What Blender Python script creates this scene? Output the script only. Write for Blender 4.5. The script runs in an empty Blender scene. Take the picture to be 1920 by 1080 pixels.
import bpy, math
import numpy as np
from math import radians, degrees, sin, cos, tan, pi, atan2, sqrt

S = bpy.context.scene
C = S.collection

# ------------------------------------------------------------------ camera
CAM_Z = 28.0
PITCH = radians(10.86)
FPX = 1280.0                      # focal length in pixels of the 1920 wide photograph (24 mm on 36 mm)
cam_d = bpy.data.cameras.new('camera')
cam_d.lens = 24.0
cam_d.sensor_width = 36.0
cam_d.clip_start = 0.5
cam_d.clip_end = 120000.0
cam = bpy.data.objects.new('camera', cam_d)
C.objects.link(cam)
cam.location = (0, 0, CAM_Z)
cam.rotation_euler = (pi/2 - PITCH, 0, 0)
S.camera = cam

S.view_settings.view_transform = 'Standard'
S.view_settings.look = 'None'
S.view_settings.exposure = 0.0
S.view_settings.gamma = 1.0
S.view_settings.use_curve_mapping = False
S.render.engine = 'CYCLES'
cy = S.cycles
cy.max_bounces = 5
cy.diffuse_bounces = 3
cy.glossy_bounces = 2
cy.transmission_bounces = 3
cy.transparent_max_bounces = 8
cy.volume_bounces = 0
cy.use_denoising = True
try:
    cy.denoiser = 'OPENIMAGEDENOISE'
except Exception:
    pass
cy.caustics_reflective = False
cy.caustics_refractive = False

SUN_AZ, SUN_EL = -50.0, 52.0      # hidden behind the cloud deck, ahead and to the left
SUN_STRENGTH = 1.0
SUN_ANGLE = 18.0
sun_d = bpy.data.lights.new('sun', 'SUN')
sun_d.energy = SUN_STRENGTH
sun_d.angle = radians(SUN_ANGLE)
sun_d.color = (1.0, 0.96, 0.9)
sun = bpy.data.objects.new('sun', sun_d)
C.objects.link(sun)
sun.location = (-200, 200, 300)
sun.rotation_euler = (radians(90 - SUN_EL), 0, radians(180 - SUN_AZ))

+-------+

--- GOAL OF THE EXERCISE ---
From the first line of the listing above to the line with "C = S.collection", please transcribe each line exactly, both ends included, and nothing beyond that.

--- SOLUTION TO THE PROBLEM ---
What Blender Python script creates this scene? Output the script only. Write for Blender 4.5. The script runs in an empty Blender scene. Take the picture to be 1920 by 1080 pixels.
import bpy, math
import numpy as np
from math import radians, degrees, sin, cos, tan, pi, atan2, sqrt

S = bpy.context.scene
C = S.collection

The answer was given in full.